Wenn es tatsächlich bei der aktuell gültigen Regelung bleibt, macht es nach Ansicht von Fachleuten keinen Sinn, bei Spekulationseinkünften das Angebot des Gesetzgebers anzunehmen. "In den meisten Fällen wird die Steuerbelastung größer als bei einer Selbstanzeige sein", erläutert Expertin Albers. Deshalb empfiehlt sie in diesem Fall, letztere Möglichkeit zu nutzen. "Bei einer Selbstanzeige wird dann der Gewinn ganz normal besteuert. Zusätzlich werden sechs Prozent Hinterziehungszinsen pro Jahr verlangt." Damit fahre der Investor aber immer noch besser als die Regelung zur Steueramnestie bei Spekulationsgewinnen zu nutzen.

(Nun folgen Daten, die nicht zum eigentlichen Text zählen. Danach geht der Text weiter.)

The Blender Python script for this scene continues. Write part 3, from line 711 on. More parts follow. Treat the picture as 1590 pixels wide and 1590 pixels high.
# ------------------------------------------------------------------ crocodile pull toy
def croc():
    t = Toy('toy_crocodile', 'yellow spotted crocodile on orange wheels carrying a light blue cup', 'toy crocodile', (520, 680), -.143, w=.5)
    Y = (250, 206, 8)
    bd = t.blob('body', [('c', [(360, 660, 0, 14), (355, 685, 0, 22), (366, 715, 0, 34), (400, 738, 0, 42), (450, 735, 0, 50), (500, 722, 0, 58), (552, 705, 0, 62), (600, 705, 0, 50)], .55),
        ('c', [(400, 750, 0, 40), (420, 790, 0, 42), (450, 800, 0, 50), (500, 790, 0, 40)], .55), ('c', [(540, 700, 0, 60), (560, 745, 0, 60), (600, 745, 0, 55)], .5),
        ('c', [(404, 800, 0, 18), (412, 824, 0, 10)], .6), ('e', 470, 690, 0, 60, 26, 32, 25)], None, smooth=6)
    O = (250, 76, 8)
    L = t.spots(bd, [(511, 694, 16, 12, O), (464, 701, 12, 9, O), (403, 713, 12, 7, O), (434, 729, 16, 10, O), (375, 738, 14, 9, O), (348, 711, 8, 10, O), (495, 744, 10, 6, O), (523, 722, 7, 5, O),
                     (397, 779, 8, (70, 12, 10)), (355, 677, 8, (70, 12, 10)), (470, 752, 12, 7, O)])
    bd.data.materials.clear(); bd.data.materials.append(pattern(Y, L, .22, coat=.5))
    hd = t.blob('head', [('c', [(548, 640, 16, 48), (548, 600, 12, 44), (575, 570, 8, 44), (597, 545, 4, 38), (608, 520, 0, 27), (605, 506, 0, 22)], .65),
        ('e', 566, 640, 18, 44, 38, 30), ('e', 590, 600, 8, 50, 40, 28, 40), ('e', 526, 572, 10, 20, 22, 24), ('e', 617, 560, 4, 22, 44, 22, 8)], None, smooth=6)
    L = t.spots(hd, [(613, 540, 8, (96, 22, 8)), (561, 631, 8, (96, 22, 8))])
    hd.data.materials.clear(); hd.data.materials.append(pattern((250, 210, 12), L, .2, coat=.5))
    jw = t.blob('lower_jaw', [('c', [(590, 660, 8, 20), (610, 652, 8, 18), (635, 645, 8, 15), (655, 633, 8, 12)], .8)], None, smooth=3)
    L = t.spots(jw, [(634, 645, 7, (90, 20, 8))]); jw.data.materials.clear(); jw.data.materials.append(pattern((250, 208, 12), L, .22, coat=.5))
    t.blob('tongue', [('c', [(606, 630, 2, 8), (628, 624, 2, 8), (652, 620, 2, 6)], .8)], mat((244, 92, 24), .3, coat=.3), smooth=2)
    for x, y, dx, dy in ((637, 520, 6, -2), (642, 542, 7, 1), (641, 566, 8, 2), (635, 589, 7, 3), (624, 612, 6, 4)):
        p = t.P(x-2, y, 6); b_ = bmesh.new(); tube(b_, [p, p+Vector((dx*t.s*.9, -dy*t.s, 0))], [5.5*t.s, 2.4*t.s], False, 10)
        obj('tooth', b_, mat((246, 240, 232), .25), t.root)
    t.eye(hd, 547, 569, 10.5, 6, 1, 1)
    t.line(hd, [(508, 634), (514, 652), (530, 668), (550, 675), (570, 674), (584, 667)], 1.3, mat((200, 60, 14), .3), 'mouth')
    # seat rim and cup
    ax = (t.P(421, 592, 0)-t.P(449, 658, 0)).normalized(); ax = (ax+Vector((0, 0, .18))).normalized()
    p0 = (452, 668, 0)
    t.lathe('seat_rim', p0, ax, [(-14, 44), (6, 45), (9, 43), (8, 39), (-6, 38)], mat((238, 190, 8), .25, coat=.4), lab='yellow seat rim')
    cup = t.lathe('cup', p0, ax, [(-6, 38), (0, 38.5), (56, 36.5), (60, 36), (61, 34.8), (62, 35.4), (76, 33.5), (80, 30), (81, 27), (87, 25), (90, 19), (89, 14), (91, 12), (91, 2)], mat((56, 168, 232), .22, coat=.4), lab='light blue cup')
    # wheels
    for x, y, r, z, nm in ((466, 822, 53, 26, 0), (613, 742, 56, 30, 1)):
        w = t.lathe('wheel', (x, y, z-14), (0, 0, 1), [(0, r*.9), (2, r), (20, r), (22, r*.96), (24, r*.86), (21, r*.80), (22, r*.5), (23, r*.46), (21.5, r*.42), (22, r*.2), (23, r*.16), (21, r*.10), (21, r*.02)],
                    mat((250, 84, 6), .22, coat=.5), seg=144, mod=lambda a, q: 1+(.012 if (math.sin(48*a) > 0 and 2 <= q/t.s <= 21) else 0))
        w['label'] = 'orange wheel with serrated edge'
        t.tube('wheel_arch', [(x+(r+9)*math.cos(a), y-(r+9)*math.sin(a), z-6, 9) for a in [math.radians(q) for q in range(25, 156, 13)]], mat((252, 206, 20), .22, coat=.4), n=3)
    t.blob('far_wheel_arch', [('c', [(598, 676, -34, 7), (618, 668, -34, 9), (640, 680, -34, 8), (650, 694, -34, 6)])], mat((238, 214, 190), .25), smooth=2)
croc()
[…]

Manchmal macht laut Albers auch eine Kombination aus Selbstanzeige und Amnestie Sinn. "Dies ist jedoch individuell für jeden Fall zu beurteilen."

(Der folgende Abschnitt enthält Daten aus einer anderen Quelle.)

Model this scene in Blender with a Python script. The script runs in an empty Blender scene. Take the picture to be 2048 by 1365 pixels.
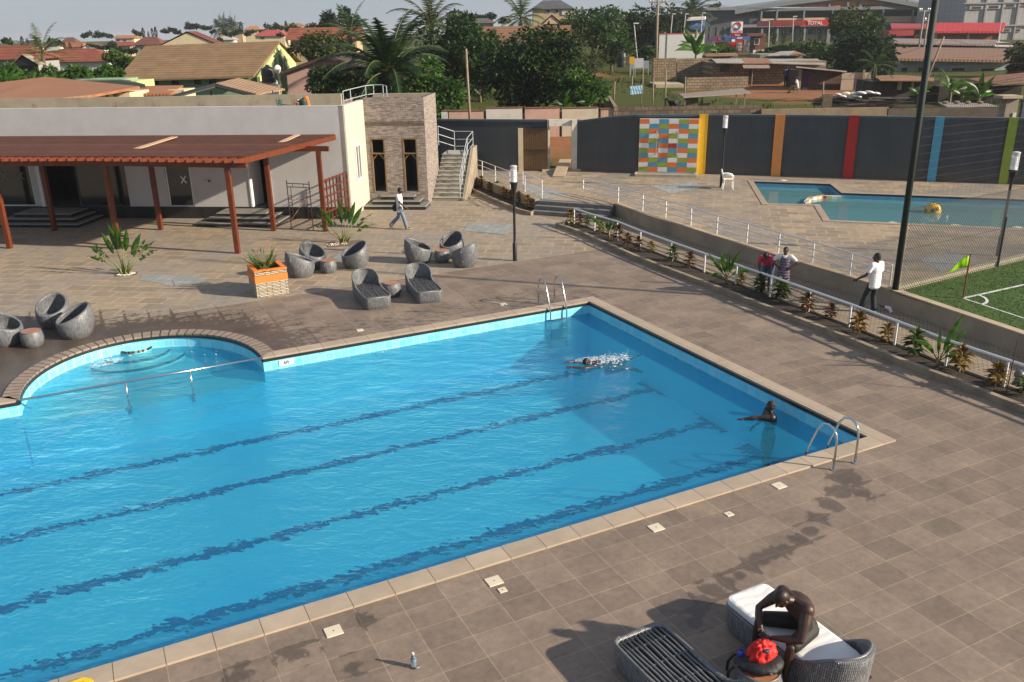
import bpy, bmesh, math, random
from mathutils import Vector, Matrix, Euler
from mathutils.geometry import tessellate_polygon
R=math.radians; PI=math.pi
rnd=random.Random(11)
SC=bpy.context.scene
COL=SC.collection
# ---------------------------------------------------------------- camera model
F=1720.0; HY=62.0; PITCH=math.atan((682.5-HY)/F); ROLL=R(1.0); H=7.6
_cr,_sr,_cp,_sp=math.cos(ROLL),math.sin(ROLL),math.cos(PITCH),math.sin(PITCH)
CM=Matrix(((1,0,0),(0,-_sp,_cp),(0,-_cp,-_sp)))@Matrix(((_cr,-_sr,0),(_sr,_cr,0),(0,0,1)))
def ray(px,py): return CM@Vector(((px-1024)/F,(py-682.5)/F,1.0))
def gp(px,py,z=0.0):
    d=ray(px,py); t=(z-H)/d.z
    return Vector((d.x*t,d.y*t,z))
def at(px,py,Y):
    d=ray(px,py); t=Y/d.y
    return Vector((d.x*t,Y,H+d.z*t))
cam=bpy.data.cameras.new('camera'); cam.sensor_width=36; cam.lens=F/2048*36; cam.clip_end=6000; cam.clip_start=.1
camo=bpy.data.objects.new('camera',cam); COL.objects.link(camo)
mm=Matrix((CM@Vector((1,0,0)),CM@Vector((0,-1,0)),CM@Vector((0,0,-1)))).transposed().to_4x4()
camo.matrix_world=Matrix.Translation((0,0,H))@mm
SC.camera=camo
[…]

Wichtig ist - und da sind sich alle Experten einig -, das Angebot der Finanzverwaltung nicht vorschnell anzunehmen. Schon allein die Berechnung der Summe, die ein Steuersünder gestehen wolle, sei schwierig. Sie raten den reuigen Deutschen daher, sich zunächst an einen Steuerberater oder Anwalt zu wenden. Dieser könne am besten entscheiden, ob die Lösung einer strafbefreienden Erklärung im speziellen Fall tatsächlich die beste ist.